* Task: Transcribe the listing in full, excluding any pictures.

* Supplied data:
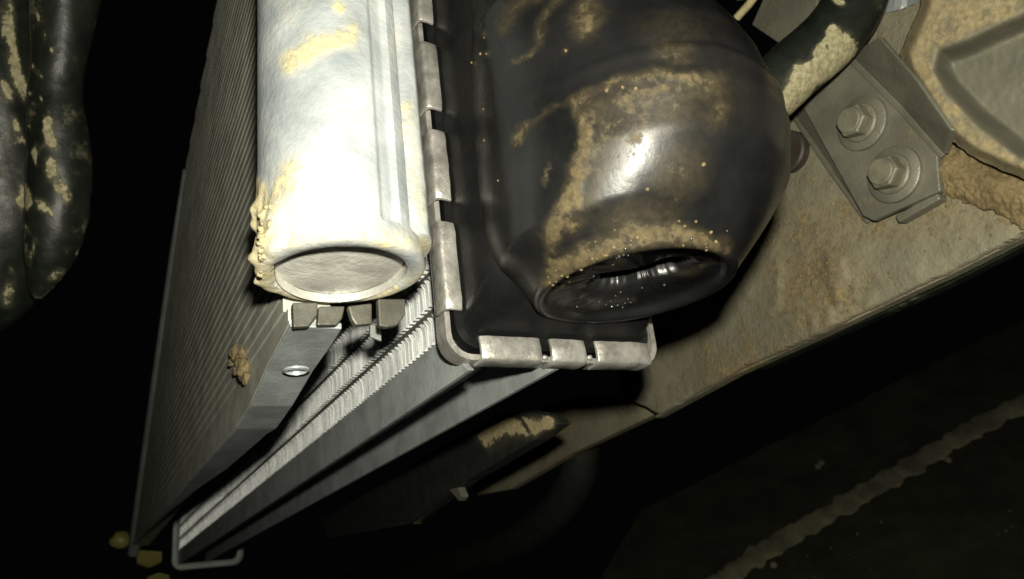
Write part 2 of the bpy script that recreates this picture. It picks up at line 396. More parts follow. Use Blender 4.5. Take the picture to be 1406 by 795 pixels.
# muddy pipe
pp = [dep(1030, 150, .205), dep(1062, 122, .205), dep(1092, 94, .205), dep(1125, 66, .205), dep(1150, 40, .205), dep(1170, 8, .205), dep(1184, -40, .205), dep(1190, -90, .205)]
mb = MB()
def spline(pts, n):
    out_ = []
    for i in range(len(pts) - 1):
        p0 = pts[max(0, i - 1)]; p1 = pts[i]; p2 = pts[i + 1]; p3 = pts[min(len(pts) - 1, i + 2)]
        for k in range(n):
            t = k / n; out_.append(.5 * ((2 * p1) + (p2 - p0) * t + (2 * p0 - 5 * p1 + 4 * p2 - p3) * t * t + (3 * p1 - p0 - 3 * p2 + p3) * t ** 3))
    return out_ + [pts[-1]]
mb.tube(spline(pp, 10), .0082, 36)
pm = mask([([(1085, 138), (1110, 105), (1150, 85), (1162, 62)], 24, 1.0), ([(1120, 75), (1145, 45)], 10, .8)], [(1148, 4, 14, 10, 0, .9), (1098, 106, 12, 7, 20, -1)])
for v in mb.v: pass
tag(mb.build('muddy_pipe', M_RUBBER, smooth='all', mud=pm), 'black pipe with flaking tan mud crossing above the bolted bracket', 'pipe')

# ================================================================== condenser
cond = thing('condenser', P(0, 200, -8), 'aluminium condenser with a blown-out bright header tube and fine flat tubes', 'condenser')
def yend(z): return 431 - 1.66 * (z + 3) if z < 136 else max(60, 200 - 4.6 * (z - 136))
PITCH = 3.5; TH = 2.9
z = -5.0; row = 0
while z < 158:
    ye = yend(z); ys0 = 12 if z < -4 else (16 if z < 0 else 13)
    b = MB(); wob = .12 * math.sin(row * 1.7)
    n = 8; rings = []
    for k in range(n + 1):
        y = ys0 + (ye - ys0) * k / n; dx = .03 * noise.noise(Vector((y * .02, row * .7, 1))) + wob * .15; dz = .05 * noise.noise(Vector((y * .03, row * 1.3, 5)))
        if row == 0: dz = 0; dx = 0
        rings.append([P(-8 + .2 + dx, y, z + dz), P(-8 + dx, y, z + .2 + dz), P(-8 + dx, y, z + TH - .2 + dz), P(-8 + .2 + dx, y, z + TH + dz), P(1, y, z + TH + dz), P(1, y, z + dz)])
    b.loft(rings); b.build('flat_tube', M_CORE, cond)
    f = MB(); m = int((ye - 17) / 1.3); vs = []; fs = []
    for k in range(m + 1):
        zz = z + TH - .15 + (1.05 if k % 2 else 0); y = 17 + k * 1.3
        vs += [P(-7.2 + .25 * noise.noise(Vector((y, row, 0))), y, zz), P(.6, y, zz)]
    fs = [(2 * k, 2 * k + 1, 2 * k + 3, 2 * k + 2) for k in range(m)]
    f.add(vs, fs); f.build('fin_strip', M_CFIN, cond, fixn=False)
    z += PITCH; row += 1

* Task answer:
Write part 2 of the bpy script that recreates this picture. It picks up at line 396. More parts follow. Use Blender 4.5. Take the picture to be 1406 by 795 pixels.
# muddy pipe
pp = [dep(1030, 150, .205), dep(1062, 122, .205), dep(1092, 94, .205), dep(1125, 66, .205), dep(1150, 40, .205), dep(1170, 8, .205), dep(1184, -40, .205), dep(1190, -90, .205)]
mb = MB()
def spline(pts, n):
    out_ = []
    for i in range(len(pts) - 1):
        p0 = pts[max(0, i - 1)]; p1 = pts[i]; p2 = pts[i + 1]; p3 = pts[min(len(pts) - 1, i + 2)]
        for k in range(n):
            t = k / n; out_.append(.5 * ((2 * p1) + (p2 - p0) * t + (2 * p0 - 5 * p1 + 4 * p2 - p3) * t * t + (3 * p1 - p0 - 3 * p2 + p3) * t ** 3))
    return out_ + [pts[-1]]
mb.tube(spline(pp, 10), .0082, 36)
pm = mask([([(1085, 138), (1110, 105), (1150, 85), (1162, 62)], 24, 1.0), ([(1120, 75), (1145, 45)], 10, .8)], [(1148, 4, 14, 10, 0, .9), (1098, 106, 12, 7, 20, -1)])
for v in mb.v: pass
tag(mb.build('muddy_pipe', M_RUBBER, smooth='all', mud=pm), 'black pipe with flaking tan mud crossing above the bolted bracket', 'pipe')

# ================================================================== condenser
cond = thing('condenser', P(0, 200, -8), 'aluminium condenser with a blown-out bright header tube and fine flat tubes', 'condenser')
def yend(z): return 431 - 1.66 * (z + 3) if z < 136 else max(60, 200 - 4.6 * (z - 136))
PITCH = 3.5; TH = 2.9
z = -5.0; row = 0
while z < 158:
    ye = yend(z); ys0 = 12 if z < -4 else (16 if z < 0 else 13)
    b = MB(); wob = .12 * math.sin(row * 1.7)
    n = 8; rings = []
    for k in range(n + 1):
        y = ys0 + (ye - ys0) * k / n; dx = .03 * noise.noise(Vector((y * .02, row * .7, 1))) + wob * .15; dz = .05 * noise.noise(Vector((y * .03, row * 1.3, 5)))
        if row == 0: dz = 0; dx = 0
        rings.append([P(-8 + .2 + dx, y, z + dz), P(-8 + dx, y, z + .2 + dz), P(-8 + dx, y, z + TH - .2 + dz), P(-8 + .2 + dx, y, z + TH + dz), P(1, y, z + TH + dz), P(1, y, z + dz)])
    b.loft(rings); b.build('flat_tube', M_CORE, cond)
    f = MB(); m = int((ye - 17) / 1.3); vs = []; fs = []
    for k in range(m + 1):
        zz = z + TH - .15 + (1.05 if k % 2 else 0); y = 17 + k * 1.3
        vs += [P(-7.2 + .25 * noise.noise(Vector((y, row, 0))), y, zz), P(.6, y, zz)]
    fs = [(2 * k, 2 * k + 1, 2 * k + 3, 2 * k + 2) for k in range(m)]
    f.add(vs, fs); f.build('fin_strip', M_CFIN, cond, fixn=False)
    z += PITCH; row += 1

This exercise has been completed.